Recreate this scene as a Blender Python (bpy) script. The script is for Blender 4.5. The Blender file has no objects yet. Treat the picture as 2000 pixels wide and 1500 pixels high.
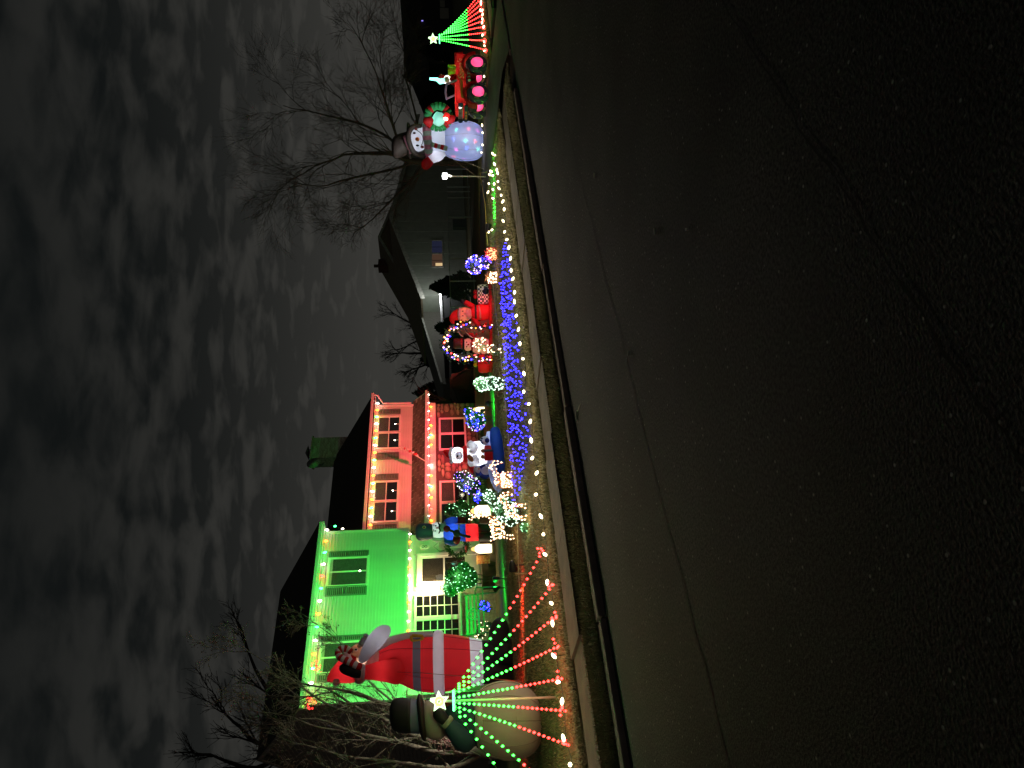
import bpy, math, random
from mathutils import Vector, Matrix
random.seed(11)
SC = bpy.context.scene
COL = SC.collection

# ------------------------------------------------------------------ camera
# The photograph was taken with the phone turned on its side: the camera is rolled a quarter turn.
FPX = 1387.0                      # focal length in photo pixels (2000 wide)
PITCH, ROLL, CZ = math.radians(5.1), math.radians(1.4), 1.65
TH = math.radians(40.6)           # direction of the street against the view
D = (math.cos(TH), math.sin(TH)); N = (-math.sin(TH), math.cos(TH))
Fw = Vector((0, math.cos(PITCH), -math.sin(PITCH)))
_r, _u = Vector((1, 0, 0)), Vector((0, math.sin(PITCH), math.cos(PITCH)))
Rv = math.cos(ROLL) * _r - math.sin(ROLL) * _u
Uv = math.sin(ROLL) * _r + math.cos(ROLL) * _u
cam = bpy.data.cameras.new('camera'); camo = bpy.data.objects.new('camera', cam); COL.objects.link(camo)
cam.sensor_fit = 'HORIZONTAL'; cam.sensor_width = 36.0; cam.lens = FPX / 2000.0 * 36.0
cam.clip_start = 0.05; cam.clip_end = 3000
camo.matrix_world = Matrix(((-Uv.x, Rv.x, -Fw.x, 0), (-Uv.y, Rv.y, -Fw.y, 0), (-Uv.z, Rv.z, -Fw.z, CZ), (0, 0, 0, 1)))
SC.camera = camo

# ------------------------------------------------------------------ world: night clouds lit from below by the town
wd = bpy.data.worlds.new('World'); SC.world = wd; wd.use_nodes = True
nt = wd.node_tree; nt.nodes.clear(); nn = nt.nodes.new; lk = nt.links.new
out = nn('ShaderNodeOutputWorld'); bg = nn('ShaderNodeBackground'); lk(bg.outputs[0], out.inputs[0])
tc = nn('ShaderNodeTexCoord'); sep = nn('ShaderNodeSeparateXYZ'); lk(tc.outputs['Generated'], sep.inputs[0])
def mth(op, a, b=None, c=None):
    m = nn('ShaderNodeMath'); m.operation = op
    for i, q in enumerate((a, b, c)):
        if q is None: continue
        if isinstance(q, (int, float)): m.inputs[i].default_value = q
        else: lk(q, m.inputs[i])
    return m.outputs[0]
zc = mth('MAXIMUM', sep.outputs[2], 0.0)
den = mth('ADD', zc, 0.24)
cx = mth('DIVIDE', sep.outputs[0], den); cy = mth('DIVIDE', sep.outputs[1], den)
cmb = nn('ShaderNodeCombineXYZ'); lk(cx, cmb.inputs[0]); lk(cy, cmb.inputs[1])
n1 = nn('ShaderNodeTexNoise'); n1.inputs['Scale'].default_value = 9.5; n1.inputs['Detail'].default_value = 4; n1.inputs['Roughness'].default_value = .48; n1.inputs['Distortion'].default_value = .25
mp = nn('ShaderNodeMapping'); mp.inputs['Scale'].default_value = (0.75, 1.25, 1); mp.inputs['Rotation'].default_value = (0, 0, -.25); lk(cmb.outputs[0], mp.inputs[0]); lk(mp.outputs[0], n1.inputs['Vector'])
n2 = nn('ShaderNodeTexNoise'); n2.inputs['Scale'].default_value = .9; n2.inputs['Detail'].default_value = 2; lk(mp.outputs[0], n2.inputs['Vector'])
mixn = mth('ADD', mth('MULTIPLY', n1.outputs[0], .78), mth('MULTIPLY', n2.outputs[0], .26))
cr = nn('ShaderNodeValToRGB'); cr.color_ramp.interpolation = 'EASE'
cr.color_ramp.elements[0].position = .36; cr.color_ramp.elements[0].color = (0, 0, 0, 1)
cr.color_ramp.elements[1].position = .66; cr.color_ramp.elements[1].color = (1, 1, 1, 1)
lk(mixn, cr.inputs[0])
# town glow falls off with height
gl = nn('ShaderNodeMapRange'); gl.inputs['From Min'].default_value = .10; gl.inputs['From Max'].default_value = .50; gl.inputs['To Min'].default_value = 1.0; gl.inputs['To Max'].default_value = .16; lk(zc, gl.inputs['Value'])
hz = nn('ShaderNodeMapRange'); hz.inputs['From Min'].default_value = .10; hz.inputs['From Max'].default_value = .40; hz.inputs['To Min'].default_value = 1.0; hz.inputs['To Max'].default_value = 0.0; lk(zc, hz.inputs['Value'])
cov = mth('MAXIMUM', cr.outputs[0], mth('MULTIPLY', hz.outputs[0], .85))
lum = mth('MULTIPLY', mth('MULTIPLY', cov, gl.outputs[0]), .036)
cl = nn('ShaderNodeMix'); cl.data_type = 'RGBA'; cl.blend_type = 'MULTIPLY'; cl.inputs[0].default_value = 1; cl.inputs[6].default_value = (1.06, 1.0, .88, 1); lk(lum, cl.inputs[7])
sky = nn('ShaderNodeTexSky'); sky.sky_type = 'NISHITA'; sky.sun_disc = False; sky.sun_elevation = math.radians(-6); sky.sun_rotation = math.radians(200)
skm = nn('ShaderNodeMix'); skm.data_type = 'RGBA'; skm.blend_type = 'MULTIPLY'; skm.inputs[0].default_value = 1; lk(sky.outputs[0], skm.inputs[6]); skm.inputs[7].default_value = (.012, .012, .012, 1)
ad = nn('ShaderNodeMix'); ad.data_type = 'RGBA'; ad.blend_type = 'ADD'; ad.inputs[0].default_value = 1; lk(cl.outputs[2], ad.inputs[6]); lk(skm.outputs[2], ad.inputs[7])
ad2 = nn('ShaderNodeMix'); ad2.data_type = 'RGBA'; ad2.blend_type = 'ADD'; ad2.inputs[0].default_value = 1; lk(ad.outputs[2], ad2.inputs[6]); ad2.inputs[7].default_value = (.0055, .0066, .0066, 1)
lk(ad2.outputs[2], bg.inputs['Color']); bg.inputs['Strength'].default_value = 1.0
# very faint lamp added as moonlight, with no such source in view
sl = bpy.data.lights.new('added_moon', 'SUN'); sl.energy = .004; sl.angle = math.radians(12); sl.color = (.85, .9, 1)
so = bpy.data.objects.new('added_moon', sl); so.rotation_euler = (math.radians(35), 0, math.radians(200)); COL.objects.link(so)
vs = SC.view_settings; vs.view_transform = 'Standard'; vs.look = 'None'; vs.exposure = 0.0; vs.gamma = 1.0; vs.use_curve_mapping = False
SC.render.engine = 'CYCLES'
cy_ = SC.cycles; cy_.max_bounces = 5; cy_.diffuse_bounces = 3; cy_.glossy_bounces = 2; cy_.transmission_bounces = 4; cy_.transparent_max_bounces = 6
cy_.caustics_reflective = False; cy_.caustics_refractive = False; cy_.sample_clamp_indirect = 3.0; cy_.use_light_tree = True
cy_.use_denoising = True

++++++

DIRECTIVE: Report how many lines in this data include the string "wide", and nothing else.

WRITTEN REPLY: 2